Inoltre, anche la censura con cui il ricorrente rivendica il proprio percorso di integrazione in Italia è inammissibile in quanto diretta a sollecitare una rivalutazione del materiale probatorio esaminato dal giudice di merito, che ha, invece, espressamente rilevato che il ricorrente non ha documentato e/o allegato una sia pur minima attività formativa e/o lavorativa.

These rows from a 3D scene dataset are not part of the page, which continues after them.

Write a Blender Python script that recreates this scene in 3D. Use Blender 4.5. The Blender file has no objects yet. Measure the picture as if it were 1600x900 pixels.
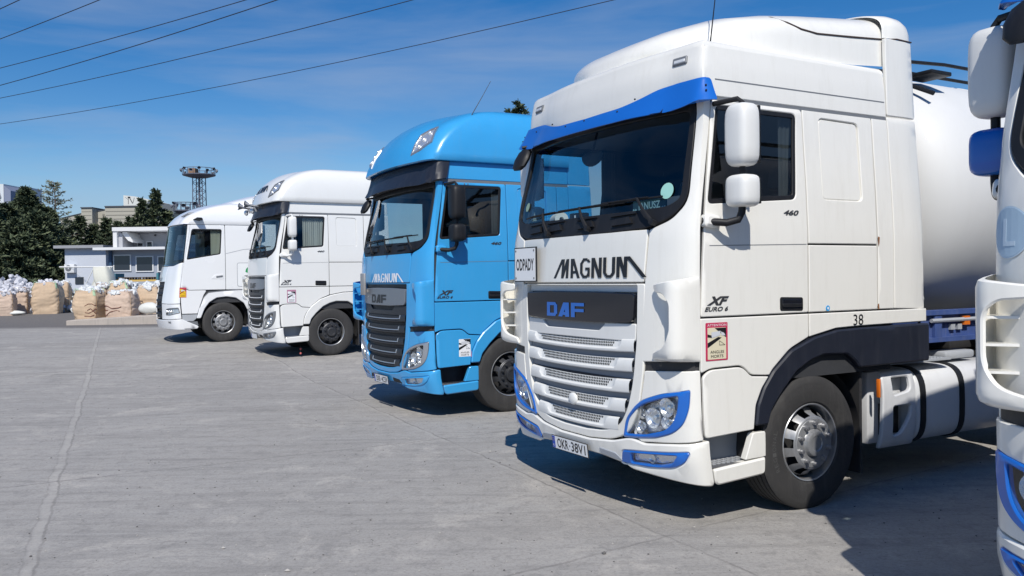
import bpy, bmesh, math, random
from math import sin, cos, pi, radians, sqrt, exp
from mathutils import Vector, Matrix, noise
from mathutils.geometry import delaunay_2d_cdt
random.seed(7)
scene = bpy.context.scene
COL = scene.collection

# ------------------------------------------------------------------ camera
CAM_H, PITCH, ROLL, FPX = 1.78, -0.0121, 0.0133, 1325.0
_F = Vector((0, cos(PITCH), sin(PITCH))); _R = Vector((1, 0, 0)); _U = _R.cross(_F)
_R, _U = _R * cos(ROLL) - _U * sin(ROLL), _R * sin(ROLL) + _U * cos(ROLL)
cam_data = bpy.data.cameras.new('camera'); cam = bpy.data.objects.new('camera', cam_data); COL.objects.link(cam)
_m = Matrix((_R, _U, -_F)).transposed().to_4x4(); _m.translation = (0, 0, CAM_H)
cam.matrix_world = _m
cam_data.sensor_fit = 'HORIZONTAL'; cam_data.sensor_width = 36.0; cam_data.lens = 36.0 * FPX / 1600.0
cam_data.clip_start = 0.05; cam_data.clip_end = 3000
scene.camera = cam

def at(px, py, Y):
    """world point seen at photo pixel (px, py) at distance Y along the ground"""
    d = _F + _R * ((px - 800) / FPX) - _U * ((py - 450) / FPX)
    return Vector((0, 0, CAM_H)) + d * (Y / d.y)

# ------------------------------------------------------------------ light
SUN_TRAVEL = Vector((0.008, 0.936, -1.0)).normalized()
SUN_EL = math.asin(-SUN_TRAVEL.z); SUN_AZ = math.atan2(-SUN_TRAVEL.x, -SUN_TRAVEL.y)   # from +Y towards +X
sun_d = bpy.data.lights.new('sun', 'SUN'); sun_d.energy = 4.4; sun_d.angle = radians(0.53); sun_d.color = (1.0, 0.955, 0.875)
sun = bpy.data.objects.new('sun', sun_d); COL.objects.link(sun); sun.location = (0, 0, 60)
sun.rotation_euler = SUN_TRAVEL.to_track_quat('-Z', 'Y').to_euler()
world = bpy.data.worlds.new('World'); scene.world = world; world.use_nodes = True
nt = world.node_tree; nt.nodes.clear()
N = nt.nodes.new; L = nt.links.new
wo = N('ShaderNodeOutputWorld'); bg = N('ShaderNodeBackground'); sky = N('ShaderNodeTexSky')
sky.sky_type = 'NISHITA'; sky.sun_disc = False; sky.sun_elevation = SUN_EL; sky.sun_rotation = SUN_AZ
sky.altitude = 250; sky.air_density = 1.0; sky.dust_density = 0.15; sky.ozone_density = 3.0
hs = N('ShaderNodeHueSaturation'); hs.inputs['Saturation'].default_value = 1.42; hs.inputs['Value'].default_value = .86; hs.inputs['Hue'].default_value = .507
L(sky.outputs[0], hs.inputs['Color'])
tc = N('ShaderNodeTexCoord'); mp = N('ShaderNodeMapping'); mp.inputs['Scale'].default_value = (1.0, 1.0, 7.0)
mp.inputs['Rotation'].default_value = (0.0, 0.12, 0.35)
L(tc.outputs['Generated'], mp.inputs['Vector'])
n1 = N('ShaderNodeTexNoise'); n1.inputs['Scale'].default_value = 1.7; n1.inputs['Detail'].default_value = 9; n1.inputs['Roughness'].default_value = .55; n1.inputs['Distortion'].default_value = .35
L(mp.outputs[0], n1.inputs['Vector'])
cr = N('ShaderNodeValToRGB'); cr.color_ramp.elements[0].position = .46; cr.color_ramp.elements[0].color = (0, 0, 0, 1)
cr.color_ramp.elements[1].position = .68; cr.color_ramp.elements[1].color = (.55, .55, .55, 1)
L(n1.outputs['Fac'], cr.inputs['Fac'])
sx = N('ShaderNodeSeparateXYZ'); L(tc.outputs['Generated'], sx.inputs[0])
mr = N('ShaderNodeMapRange'); mr.inputs['From Min'].default_value = .62; mr.inputs['From Max'].default_value = .12
L(sx.outputs['Z'], mr.inputs['Value'])
mu = N('ShaderNodeMath'); mu.operation = 'MULTIPLY'; L(cr.outputs['Color'], mu.inputs[0]); L(mr.outputs[0], mu.inputs[1])
mx = N('ShaderNodeMix'); mx.data_type = 'RGBA'; L(mu.outputs[0], mx.inputs['Factor']); L(hs.outputs['Color'], mx.inputs[6])
mx.inputs[7].default_value = (3.3, 4.0, 5.3, 1)
mr2 = N('ShaderNodeMapRange'); mr2.interpolation_type = 'SMOOTHSTEP'; mr2.inputs['From Min'].default_value = .16; mr2.inputs['From Max'].default_value = -.02; mr2.inputs['To Max'].default_value = .85
L(sx.outputs['Z'], mr2.inputs['Value']); mx2 = N('ShaderNodeMix'); mx2.data_type = 'RGBA'; L(mr2.outputs[0], mx2.inputs['Factor']); L(mx.outputs[2], mx2.inputs[6]); mx2.inputs[7].default_value = (2.3, 3.9, 6.0, 1)
L(mx2.outputs[2], bg.inputs['Color']); bg.inputs['Strength'].default_value = 0.115
L(bg.outputs[0], wo.inputs['Surface'])
scene.view_settings.view_transform = 'Standard'; scene.view_settings.look = 'None'
scene.view_settings.exposure = 0.0; scene.view_settings.gamma = 1.0; scene.view_settings.use_curve_mapping = False
scene.cycles.max_bounces = 8; scene.cycles.transparent_max_bounces = 16; scene.cycles.caustics_reflective = False
scene.cycles.use_denoising = True

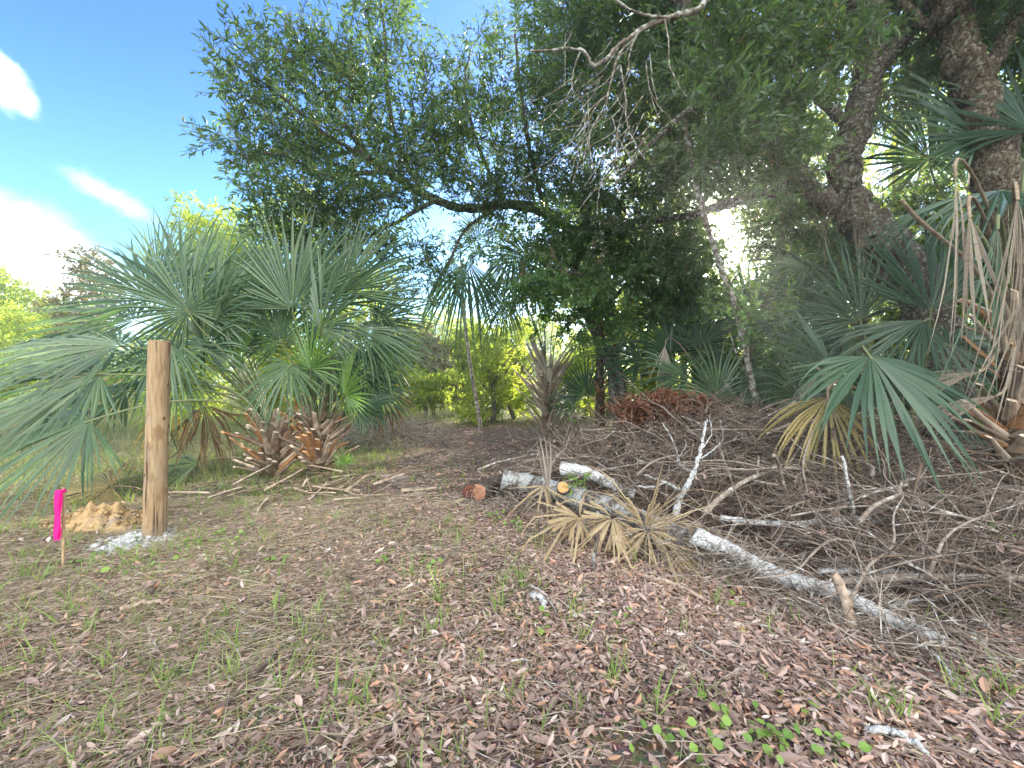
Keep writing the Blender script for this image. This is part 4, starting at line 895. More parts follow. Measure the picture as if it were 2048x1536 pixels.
log('felled_trunk', 'dark felled trunk ending in a round reddish saw cut beside the path', 'log', [lg(957, 985, .12), lg(957, 985, .12) + V(.17, .30, .01), lg(957, 985, .12) + V(.48, .58, 0), lg(957, 985, .12) + V(.95, .70, -.02)], .105, .095, 'log_dark', cut0=CUT_R)
b1 = MB(); c = lg(941, 983, .12)
log('sawn_slab', 'dark sawn wedge of wood leaning against the round saw cut', 'log', [c, c + V(.015, .05, 0), c + V(.03, .10, 0)], .095, .095, 'log_dark', cut0=cut_mat('cut_maroon', (.10, .030, .022), (.22, .075, .05)))
log('grey_log', 'thick lichen grey log sloping down under the dead fronds with sawn stubs', 'log',
    [lg(1004, 960, .27), lg(1060, 968, .26), lg(1130, 988, .24), lg(1210, 1012, .22), lg(1290, 1045, .19), lg(1370, 1082, .15)], .115, .085, 'log_grey',
    stubs=[(lg(1125, 985, .24), V(-.10, -.9, .42), .30, .058, CUT_O), (lg(1070, 962, .28), V(-.75, -.4, .35), .17, .036, CUT_O)])
log('bark_stripped_log', 'short pale bark stripped log lying behind the small green sprout', 'log', [at(1122, 938, 4.25), at(1160, 941, 4.2), at(1200, 957, 4.1), at(1270, 990, 3.95)], .075, .05, 'log_white', gn=.06)
log('white_log', 'long whitish weathered log running down to the lower right', 'log',
    [lg(1385, 1070, .24), lg(1450, 1098, .19), lg(1560, 1152, .12), lg(1670, 1185, .08), lg(1780, 1238, .05), lg(1890, 1285, .03)], .066, .034, 'log_white', gn=.04,
    stubs=[(at(1600, 1165, 2.9), V(-.35, -.3, -.1), .10, .018, None)])
log('forked_bleached_branch', 'bleached branch lying across the brush behind the dead fronds', 'branch', [lg(1440, 1035, .25), lg(1520, 1045, .25), lg(1600, 1048, .25), lg(1690, 1040, .25), lg(1770, 1040, .24)], .024, .030, 'log_white', gn=.08, sides=12)
log('lichen_branch', 'crooked branch crusted with pale lichen behind the white log', 'branch', [lg(1640, 1142, .15), lg(1730, 1142, .15), lg(1810, 1145, .15), lg(1870, 1158, .12)], .017, .012, 'log_white', gn=.15, sides=10)
log('lichen_branch', 'lichen crusted stick lying on the ground below the right end of the white log', 'branch', [lg(1775, 1212, .05), lg(1840, 1200, .06), lg(1900, 1195, .07), lg(1965, 1185, .10)], .012, .007, 'log_white', gn=.2, sides=10)
log('split_stake', 'split brown broken stub standing in front of the white log', 'stub', [on(1700, 1250), at(1690, 1200, on(1700,1250)[1]), at(1668, 1150, on(1700,1250)[1]+.03)], .030, .024, 'boot', gn=.12, sides=8)
log('charred_branch', 'short charred black piece of wood behind the white log', 'branch', [lg(1560, 1130, .1), lg(1610, 1110, .13), lg(1660, 1085, .16)], .036, .016, 'log_dark', gn=.1, sides=9)
log('long_brown_pole', 'long straight brown pole leaning up across the brush', 'branch', [at(1382, 1008, 3.75), at(1450, 975, 3.9), at(1530, 935, 4.15)], .022, .014, 'twig_brown', sides=8, gn=.06)
log('speckled_stem', 'thin speckled dead stem standing upright in the brush left of the split stub', 'branch', [on(1722, 1130), at(1708, 1030, 2.95), at(1695, 960, 3.0), at(1685, 912, 3.0)], .014, .010, 'log_white', sides=7, gn=.15)
log('slim_dead_stem', 'slim tan dead stem standing upright amid the brush', 'branch', [at(1622, 1070, 3.3), at(1618, 1000, 3.35), at(1606, 930, 3.4), at(1625, 860, 3.45)], .013, .006, 'twig_grey', sides=7, gn=.15)
def snaggy(name, label, base, limbs, mat_='log_white'):
    root_o = np.asarray(base, float); mb = MB()
    for P, r0, r1 in limbs: limb(mb, [], P, r0, r1, 8, .05)
    return solo(mb, name, M[mat_], tuple(root_o), label, 'branch')
snaggy('bleached_snag', 'bleached forked dead branch reaching up out of the brush like antlers', at(1360, 1010, 3.42),
       [(way((1350, 1030, 3.42), (1366, 985, 3.42), (1388, 945, 3.42), (1402, 900, 3.42), (1410, 850, 3.42), (1414, 838, 3.42)), .030, .005), (way((1366, 985, 3.42), (1330, 965, 3.32), (1290, 950, 3.22)), .020, .006),
        (way((1388, 945, 3.42), (1360, 930, 3.47), (1350, 890, 3.52), (1325, 845, 3.52)), .012, .004), (way((1395, 920, 3.42), (1420, 905, 3.37), (1445, 880, 3.32), (1440, 840, 3.32)), .008, .003),
        (way((1330, 965, 3.32), (1300, 975, 3.22), (1270, 970, 3.17)), .010, .004), (way((1402, 900, 3.42), (1422, 870, 3.42), (1418, 830, 3.42)), .006, .002), (way((1352, 925, 3.47), (1370, 895, 3.47), (1372, 880, 3.47)), .005, .002)])

# ------------------------------------------------------------------ brush pile on the right: bare branches, each its own
def pile_h(x, y):
    e = ((x - 3.1) / 2.6) ** 2 + ((y - 5.0) / 1.9) ** 2
    return .95 * np.exp(-e * 1.0) + .07
def in_pile():
    while True:
        y = rng.uniform(1.9, 7.6); x = rng.uniform(.3, 1.38 * y + .25)
        front = 4.45 - (x - .35) * .78      # the line of the logs
        if (y > max(front + .1, 2.5) or (x > 2.15 and y > 4.1 - x * .8)) and not (x < .95 and y > 5.6): return x, y
def branch_mesh(n_sub, ln, r, lift):
    """branch with side twigs, local coordinates, lying along x"""
    mb = MB(); k = 7; t = np.linspace(0, 1, k)
    pts = np.stack([ln * (t - .5), rng.normal(size=k).cumsum() * .035 * ln, lift * np.sin(t * 3.0) + rng.normal(size=k) * .012 * ln], 1)
    pts = catmull(pts, 3); mb.tube(pts, np.linspace(r, r * .28, len(pts)), 6, .5)
    for q in range(n_sub):
        i = rng.integers(4, len(pts) - 2); p = pts[i]; sl = ln * rng.uniform(.15, .42)
        dv = unit(V(rng.uniform(.5, 1.2), rng.choice([-1, 1]) * rng.uniform(.3, 1.0), rng.uniform(-.15, .7)))
        q1 = p + dv * sl * .5 + rng.normal(size=3) * .03 * sl; q2 = p + dv * sl + rng.normal(size=3) * .12 * sl
        rr = r * .5 * (1 - i / len(pts)) + .0025
        mb.tube(catmull([p, q1, q2], 4), np.linspace(rr, .0016, 9), 4, .5, cap=False)
    return mb
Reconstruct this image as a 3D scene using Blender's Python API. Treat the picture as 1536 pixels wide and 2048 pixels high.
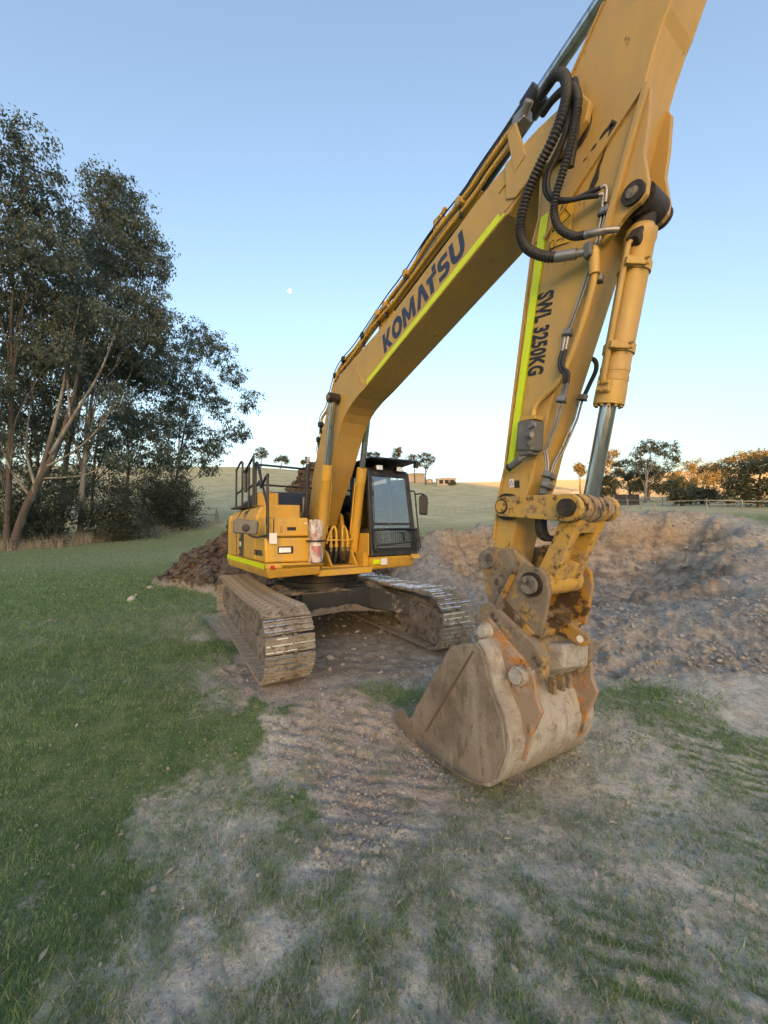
import bpy, bmesh, math, random
import numpy as np
from mathutils import Vector, Matrix, noise as mnoise
for o in list(bpy.data.objects): bpy.data.objects.remove(o)
SC = bpy.context.scene; COL = SC.collection
R = math.radians
random.seed(7); RNG = np.random.default_rng(7)

# ------------------------------------------------------------------ camera, sky, sun, exposure
# World frame: origin on the ground under the swing centre, +X the way the boom points, +Z up, metres.
CAM = Vector((6.906, -3.0, 1.903)); YAW, PITCH, ROLL = -.570, .045, -.008
FW = Vector((-math.cos(PITCH)*math.cos(YAW), -math.cos(PITCH)*math.sin(YAW), math.sin(PITCH)))
RT = FW.cross(Vector((0, 0, 1))).normalized(); UP = RT.cross(FW)
rt = RT*math.cos(ROLL)+UP*math.sin(ROLL); up = UP*math.cos(ROLL)-RT*math.sin(ROLL)
cd = bpy.data.cameras.new('camera'); cam = bpy.data.objects.new('camera', cd); COL.objects.link(cam)
mw = Matrix((rt, up, -FW)).transposed().to_4x4(); mw.translation = CAM; cam.matrix_world = mw
cd.sensor_fit = 'VERTICAL'; cd.sensor_height = 36; cd.lens = 36*770/2048; cd.clip_start = .05; cd.clip_end = 6000
SC.camera = cam
SUN_EL, SUN_AZ = R(4.0), math.atan2(-FW.y, -FW.x)+R(0)      # low sun behind the photographer
sdir = Vector((math.cos(SUN_AZ)*math.cos(SUN_EL), math.sin(SUN_AZ)*math.cos(SUN_EL), math.sin(SUN_EL)))
W = bpy.data.worlds.new('World'); SC.world = W; W.use_nodes = True
wn = W.node_tree.nodes; wl = W.node_tree.links; bg = wn['Background']
sky = wn.new('ShaderNodeTexSky'); sky.sky_type = 'NISHITA'; sky.sun_disc = False
sky.sun_elevation = SUN_EL; sky.sun_rotation = math.pi/2-SUN_AZ
sky.altitude = 200; sky.air_density = 1.0; sky.dust_density = 5.0; sky.ozone_density = 2.0
wl.new(sky.outputs[0], bg.inputs[0]); bg.inputs[1].default_value = .15
sl = bpy.data.lights.new('sun', 'SUN'); sl.energy = 3.4; sl.angle = R(.55); sl.color = (1, .47, .16)
so = bpy.data.objects.new('sun', sl); COL.objects.link(so); so.rotation_euler = sdir.to_track_quat('Z', 'Y').to_euler(); so.location = (0, 0, 60)
SC.view_settings.view_transform = 'Standard'; SC.view_settings.look = 'None'; SC.view_settings.gamma = 1
SC.view_settings.use_curve_mapping = False; SC.view_settings.exposure = 2.85; SC.view_settings.use_white_balance = True; SC.view_settings.white_balance_temperature = 7800; SC.view_settings.white_balance_tint = 18
SC.cycles.use_denoising = True; SC.cycles.max_bounces = 6; SC.cycles.transparent_max_bounces = 12
SC.cycles.diffuse_bounces = 3; SC.cycles.glossy_bounces = 3; SC.cycles.sample_clamp_indirect = 6

# ------------------------------------------------------------------ helpers
class NT:
    def __init__(s, m): s.t = m.node_tree; s.n = s.t.nodes; s.l = s.t.links
    def new(s, ty, **k):
        n = s.n.new(ty)
        for a, b in k.items(): setattr(n, a, b)
        return n
    def put(s, sock, v):
        if isinstance(v, bpy.types.NodeSocket): s.l.new(v, sock)
        elif isinstance(v, (tuple, list)) and len(v) == 3 and sock.type == 'RGBA': sock.default_value = (*v, 1)
        else: sock.default_value = v
    def math(s, op, a, b=0., clamp=False):
        n = s.new('ShaderNodeMath', operation=op, use_clamp=clamp); s.put(n.inputs[0], a); s.put(n.inputs[1], b); return n.outputs[0]
    def mix(s, f, a, b, blend='MIX'):
        n = s.new('ShaderNodeMix', data_type='RGBA', blend_type=blend); s.put(n.inputs[0], f); s.put(n.inputs[6], a); s.put(n.inputs[7], b); return n.outputs[2]
    def mapr(s, v, a, b, c=0., d=1., smooth=True):
        n = s.new('ShaderNodeMapRange', interpolation_type='SMOOTHSTEP' if smooth else 'LINEAR')
        for i, x in enumerate((v, a, b, c, d)): s.put(n.inputs[i], x)
        return n.outputs[0]
    def coord(s, stretch=None, rot=None):
        tc = s.new('ShaderNodeTexCoord').outputs['Object']
        if stretch or rot:
            m = s.new('ShaderNodeMapping'); s.put(m.inputs[0], tc)
            if stretch: m.inputs[3].default_value = stretch
            if rot: m.inputs[2].default_value = rot
            tc = m.outputs[0]
        return tc
    def noise(s, vec, scale, detail=6, rough=.6, dist=0.):
        n = s.new('ShaderNodeTexNoise'); s.put(n.inputs['Vector'], vec); n.inputs['Scale'].default_value = scale
        n.inputs['Detail'].default_value = detail; n.inputs['Roughness'].default_value = rough; n.inputs['Distortion'].default_value = dist
        return n.outputs[0]
MATS = {}
EARTHY = {'track_mud': .42, 'shoe': .42, 'bucket_side': .16, 'bucket_back': .18, 'hitch': .05, 'clod_brown': .28, 'clod_grey': .5, 'bark': .35, 'bark_pale': .35, 'steel_worn': .3, 'carbody_paint': .4, 'timber': .3}
def grey(c, k): l = .3*c[0]+.55*c[1]+.15*c[2]; return tuple((v*(1-k)+l*1.03*k)*g for v, g in zip(c, (.95, 1., .99)))
def mat(name, col, rough=.5, metal=0., layers=(), bump=None, spec=.5, trans=0.):
    """Principled material; layers = (colour, scale, lo, hi, opts) laid over the base by noise masks."""
    if name in EARTHY: col = grey(col, EARTHY[name]); layers = [(grey(L[0], EARTHY[name]), *L[1:]) for L in layers]   # dried clay here is a greyish brown
    m = bpy.data.materials.new(name); m.use_nodes = True; MATS[name] = m
    t = NT(m); b = t.n['Principled BSDF']; c = col; rg = rough; mt = metal
    for L in layers:
        lc, sc, lo, hi = L[:4]; o = L[4] if len(L) > 4 else {}
        v = t.coord(o.get('stretch'), o.get('rot'))
        k = t.mapr(t.noise(v, sc, o.get('detail', 7), o.get('nr', .65), o.get('dist', 0.)), lo, hi)
        if 'z' in o:
            sx = t.new('ShaderNodeSeparateXYZ'); t.put(sx.inputs[0], t.coord())
            zz = t.math('ADD', sx.outputs['XYZ'.index(o.get('ax', 'Z'))], t.math('MULTIPLY', t.noise(t.coord(), 3.), o.get('zn', .3)))
            zm = t.mapr(zz, o['z'][0], o['z'][1])
            k = t.math('MULTIPLY', k, zm) if not o.get('plus') else t.math('MAXIMUM', k, zm)
        if 'amt' in o: k = t.math('MULTIPLY', k, o['amt'])
        c = t.mix(k, c, lc)
        if 'rough' in o: rg = t.math('ADD', t.math('MULTIPLY', rg, t.math('SUBTRACT', 1., k)), t.math('MULTIPLY', o['rough'], k)) if not isinstance(rg, float) else t.mapr(k, 0., 1., rg, o['rough'])
        if metal and o.get('nometal', True): mt = t.math('MULTIPLY', mt, t.math('SUBTRACT', 1., k))
    t.put(b.inputs['Base Color'], c); t.put(b.inputs['Roughness'], rg); t.put(b.inputs['Metallic'], mt)
    b.inputs['Specular IOR Level'].default_value = spec
    if trans: b.inputs['Transmission Weight'].default_value = trans
    if bump:
        h = t.noise(t.coord(bump[3] if len(bump) > 3 else None), bump[0], 8, .7)
        bn = t.new('ShaderNodeBump'); bn.inputs['Strength'].default_value = bump[1]; bn.inputs['Distance'].default_value = bump[2]
        t.put(bn.inputs['Height'], h); t.put(b.inputs['Normal'], bn.outputs[0])
    return m
def tag(o, label=None, cat=None, group=None, kind=None):
    if label: o['label'] = label
    if cat: o['category'] = cat
    if group: o['group'] = group
    if kind: o['kind'] = kind
    return o
def empty(name, loc=(0, 0, 0), parent=None):
    o = bpy.data.objects.new(name, None); COL.objects.link(o); o.location = loc; o.empty_display_size = .1
    if parent: o.parent = parent
    return o
def link_mesh(name, me, m, parent=None):
    o = bpy.data.objects.new(name, me); COL.objects.link(o)
    if m is not None:
        me.materials.append(MATS[m] if isinstance(m, str) else m)
    if parent: o.parent = parent
    return o
def fast_mesh(name, V, F):
    """mesh from numpy arrays: V (n,3), F (m,k) with one k for all faces"""
    V = np.asarray(V, np.float32); F = np.asarray(F, np.int32); k = F.shape[1]
    me = bpy.data.meshes.new(name); me.vertices.add(len(V)); me.vertices.foreach_set('co', V.ravel())
    me.loops.add(F.size); me.loops.foreach_set('vertex_index', F.ravel()); me.polygons.add(len(F))
    me.polygons.foreach_set('loop_start', np.arange(0, F.size, k, dtype=np.int32))
    me.update(calc_edges=True); return me
def catmull(P, n):
    P = [Vector(p) for p in P]
    if len(P) < 3: return [P[0].lerp(P[-1], i/n) for i in range(n+1)]
    Q = [P[0]*2-P[1]]+P+[P[-1]*2-P[-2]]; out = []
    seg = [(P[i+1]-P[i]).length for i in range(len(P)-1)]; tot = sum(seg)
    for i in range(len(P)-1):
        k = max(2, round(n*seg[i]/tot)); a, b, c, d = Q[i:i+4]
        for j in range(k):
            t = j/k; out.append(.5*((2*b)+(c-a)*t+(2*a-5*b+4*c-d)*t*t+(3*b-a-3*c+d)*t**3))
    out.append(P[-1]); return out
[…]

Infine, la deduzione con cui il ricorrente lamenta l’omessa valutazione dei documenti dallo stesso prodotti in sede di Commissione è priva di autosufficienza, non essendo stato neppure indicato l’esatto contenuto di tali documenti, facendosi genericamente riferimento alla “documentazione utilizzata nella fase amministrativa”.

3. Con il secondo motivo è dedotta la violazione del D.Lgs. n. 251 del 2007, art. 3, commi 3 e 5.

Lamenta il ricorrente che la valutazione di credibilità avrebbe dovuto essere scrutinata sulla base dei parametri previsti dalla norma sopra citata, soprattutto in un contesto in cui il giudice di merito non ha concluso per l’insussistenza dell’accadimento narrato dal richiedente.

4. Il motivo è inammissibile.

Le censure del ricorrente sono palesemente generiche, limitandosi costui ad una mera indicazione dei principi che devono guidare il giudice nella valutazione di credibilità del richiedente senza indicare alcun elemento concreto attinente alla vicenda processuale per cui è causa.

La declaratoria di inammissibilità del ricorso non comporta la condanna del ricorrente al pagamento delle spese processuali, non essendosi il Ministero costituito in giudizio.

PQM

Dichiara inammissibile il ricorso.

Ai sensi del D.P.R. n. 115 del 2002, art. 13, comma 1 quater, dà atto della sussistenza dei presupposti per il versamento da parte del ricorrente dell’ulteriore importo a titolo di contributo unificato pari a quello dovuto per il ricorso principale, se dovuto, a norma del comma 1 bis dello stesso art. 13.

Così deciso in Roma, il 21 febbraio 2020.